401K Plans: Key Updates

Let's first examine the 401K plan, a group retirement savings solution typically offered by employers to help employees save for their future. The primary advantage of a 401K is that you can invest using pre-tax income, reducing your current tax burden while allowing funds to grow tax-free within the account.

For 2013 and 2014, the maximum contribution limit for 401K plans was $17,500. Participants aged 50 or older could make an additional $5,500 "catch-up" contribution, raising their total limit to $23,000 — providing valuable extra savings opportunities for those nearing retirement. Self-employed individuals and small business owners can establish a Solo 401K (with the same contribution limits but greater flexibility) and potentially increase contributions through profit-sharing plans.

The Solo 401K allows contributions up to 25% of income, not exceeding $51,000. Remember that all 401K contributions must be completed by December 31 each year — unlike IRAs, you cannot extend contributions into the following tax year.

Roth IRA: Growing Popularity

The Roth IRA has gained significant popularity among investors due to its unique tax structure: contributions use after-tax dollars, but qualified withdrawals are tax-free. To open a Roth IRA in 2013, your modified adjusted gross income (AGI) needed to be below $178,000 (married filing jointly) or $112,000 (single filer).

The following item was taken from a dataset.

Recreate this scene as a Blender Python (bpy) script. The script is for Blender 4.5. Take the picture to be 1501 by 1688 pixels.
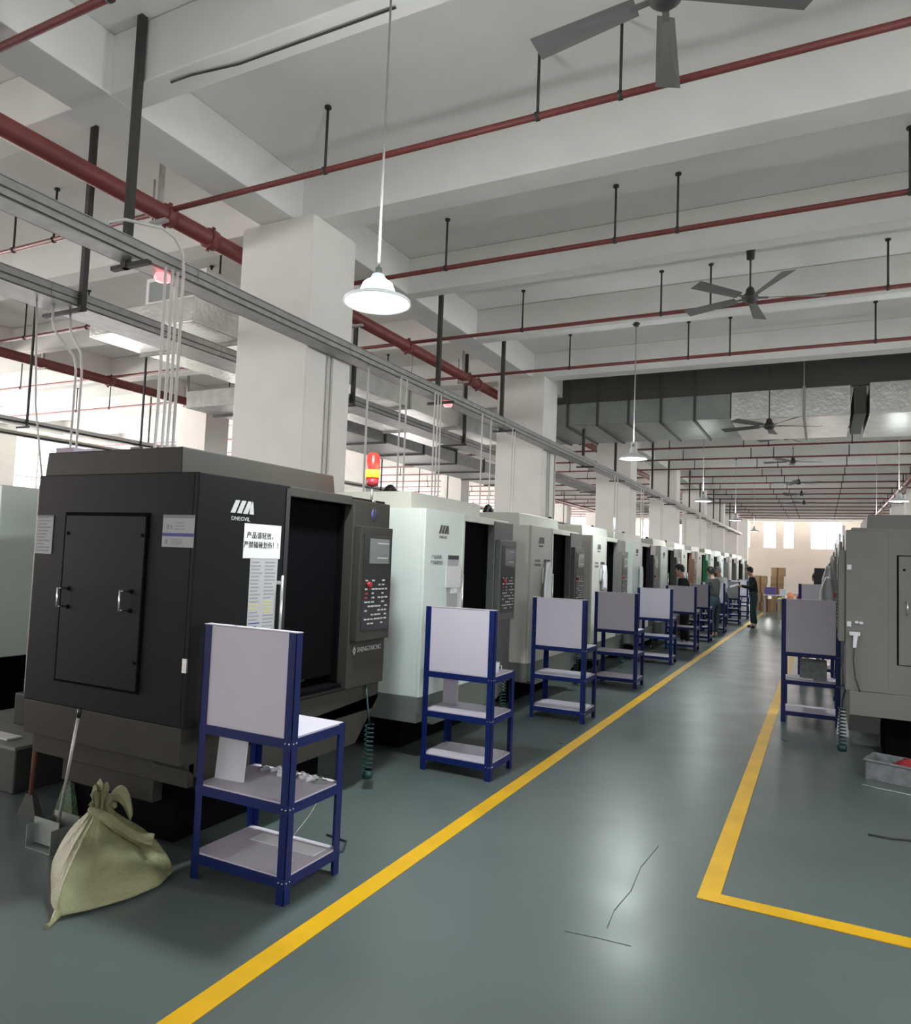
import bpy, bmesh, math, random
from mathutils import Vector, Matrix
random.seed(7)
for o in list(bpy.data.objects): bpy.data.objects.remove(o)
C = bpy.context.scene.collection
SC = bpy.context.scene

# ------------------------------------------------------------------ camera
cam_d = bpy.data.cameras.new('camera'); cam = bpy.data.objects.new('camera', cam_d); C.objects.link(cam)
yaw, pit, rol = -.469276155, .0631188845, .0381030623
F = Vector((math.sin(yaw)*math.cos(pit), math.cos(yaw)*math.cos(pit), math.sin(pit)))
R0 = Vector((math.cos(yaw), -math.sin(yaw), 0)); U0 = R0.cross(F)
RR = math.cos(rol)*R0 + math.sin(rol)*U0; UU = -math.sin(rol)*R0 + math.cos(rol)*U0
M = Matrix((RR, UU, -F)).transposed().to_4x4(); M.translation = Vector((0, 0, 1.6))
cam.matrix_world = M
cam_d.sensor_fit = 'HORIZONTAL'; cam_d.sensor_width = 36; cam_d.lens = 1195.62/1501*36
cam_d.clip_end = 300; cam_d.clip_start = .05
SC.camera = cam
SC.view_settings.view_transform = 'Standard'; SC.view_settings.look = 'None'
SC.view_settings.gamma = 1; SC.view_settings.use_curve_mapping = False
SC.view_settings.exposure = 0.0

# ------------------------------------------------------------------ world and daylight through the windows, plus an added left fill
w = bpy.data.worlds.new('sky'); SC.world = w; w.use_nodes = True
bg = w.node_tree.nodes['Background']; bg.inputs[0].default_value = (.95, .97, 1, 1); bg.inputs[1].default_value = 3.0

def area(name, loc, direction, sx, sy, power, col):
    l = bpy.data.lights.new(name, 'AREA'); l.shape = 'RECTANGLE'; l.size = sx; l.size_y = sy; l.energy = power; l.color = col
    o = bpy.data.objects.new(name, l); C.objects.link(o); o.location = loc
    o.rotation_euler = Vector(direction).to_track_quat('-Z', 'Y').to_euler()
    return o
WARM = (1, .90, .86)
area('daylight_left_windows', (-22.6, 24, 3.0), (1, 0, .12), 62, 3.6, 9300, WARM)
area('added_left_near_fill', (-22.5, -1.5, 3.0), (1, 0, .22), 13, 3.6, 1300, WARM)  # extra fill over the same left windows, added to lighten near column faces
area('daylight_far_windows', (-5, 57.0, 3.9), (0, -1, -.05), 33, 2.0, 4500, WARM)
area('daylight_right_windows', (12.4, 24, 3.0), (-1, 0, -.05), 62, 3.6, 1500, (1, .96, .93))
area('daylight_near_windows', (-5, -9.1, 3.2), (0, 1, -.05), 33, 3.2, 30, (.93, 1, .98))

# ------------------------------------------------------------------ materials
def mat(name, col, rough=.5, metal=0., noise=.0, nscale=6, bump=0., emit=0., spec=.5, ecol=None, bscale=None):
    m = bpy.data.materials.new(name); m.use_nodes = True; nt = m.node_tree; b = nt.nodes['Principled BSDF']
    b.inputs['Base Color'].default_value = (*col, 1); b.inputs['Roughness'].default_value = rough
    b.inputs['Metallic'].default_value = metal; b.inputs['Specular IOR Level'].default_value = spec
    if noise or bump:
        tc = nt.nodes.new('ShaderNodeTexCoord'); n = nt.nodes.new('ShaderNodeTexNoise')
        n.inputs['Scale'].default_value = nscale; n.inputs['Detail'].default_value = 5
        nt.links.new(tc.outputs['Object'], n.inputs['Vector'])
        if noise:
            r = nt.nodes.new('ShaderNodeMapRange'); r.inputs[1].default_value = .3; r.inputs[2].default_value = .7
            r.inputs[3].default_value = 1-noise; r.inputs[4].default_value = 1+noise
            mx = nt.nodes.new('ShaderNodeVectorMath'); mx.operation = 'SCALE'; mx.inputs[0].default_value = col
            nt.links.new(n.outputs['Fac'], r.inputs[0]); nt.links.new(r.outputs[0], mx.inputs['Scale'])
            nt.links.new(mx.outputs[0], b.inputs['Base Color'])
        if bump:
            n2 = n
            if bscale:
                n2 = nt.nodes.new('ShaderNodeTexNoise'); n2.inputs['Scale'].default_value = bscale
                nt.links.new(tc.outputs['Object'], n2.inputs['Vector'])
            bp = nt.nodes.new('ShaderNodeBump'); bp.inputs['Strength'].default_value = bump; bp.inputs['Distance'].default_value = .02
            nt.links.new(n2.outputs['Fac'], bp.inputs['Height']); nt.links.new(bp.outputs[0], b.inputs['Normal'])
    if emit:
        b.inputs['Emission Color'].default_value = (*(ecol or col), 1); b.inputs['Emission Strength'].default_value = emit
    return m
m_ceil = mat('ceiling_paint', (.83, .83, .80), .9, noise=.05, nscale=1.2)
m_beam = mat('beam_paint', (.83, .83, .80), .85, noise=.05, nscale=1.5)
m_colm = mat('column_paint', (.84, .83, .79), .8, noise=.04, nscale=2)
m_wall = mat('wall_paint', (.74, .67, .60), .85, noise=.04, nscale=1)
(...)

In 2014, these income thresholds increased to $181,000 (joint filers) and $114,000 (single filers), expanding eligibility. Unlike 401Ks, Roth IRA contributions can be made until the tax filing deadline (typically April 15 of the following year). It's even possible to make contributions for two different tax years simultaneously, provided your AGI remains below the applicable limits both years.

Traditional IRA: Complex but Valuable

The rules governing traditional IRAs are more complex but worth understanding. If neither you nor your spouse participates in an employer-sponsored retirement plan, you can each contribute up to $5,500 annually (2013-2014 figures), with an additional $1,000 allowed for those 50 or older. These contributions are fully tax-deductible, significantly reducing your year-end tax liability.

For participants in employer retirement plans, deductibility phases out between $95,000-$115,000 (single filers). If your spouse participates in a workplace plan but you don't, joint filers with AGI below $178,000 can still deduct traditional IRA contributions, with the benefit phasing out between $178,000-$188,000.

Non-Deductible IRAs and Roth Conversions

Even high earners can utilize non-deductible IRAs (available to anyone with earned income under age 70½) as a pathway to Roth IRAs through conversion. Since non-deductible IRAs have no income limits, they enable Roth conversions for those otherwise ineligible due to high income — allowing future tax-free withdrawals.

SEP Plans for Small Businesses

The Simplified Employee Pension (SEP) plan offers significant benefits for small business owners and self-employed individuals. Participants can contribute up to 25% of income (maximum $51,000 in 2013, increasing to $52,000 in 2014), with all contributions being tax-deductible.

Business owners must contribute equivalent percentages for all eligible employees — if you contribute 20% for yourself, you must contribute 20% for each employee. These employee contributions vest immediately, making SEP plans particularly suitable for sole proprietors or businesses with few employees.

Strategic Retirement Planning

Retirement planning presents significant challenges, requiring careful alignment of financial goals with personal objectives. The various retirement savings vehicles — 401Ks, Roth IRAs, traditional IRAs, and SEP plans — each offer distinct advantages. Your optimal strategy depends on your current financial situation, future income expectations, and personal risk tolerance.

I encourage everyone to prioritize retirement planning, whether building savings for ideal retirement living or preparing for unexpected life changes. Understanding these retirement savings options can empower you to make informed decisions toward achieving financial security.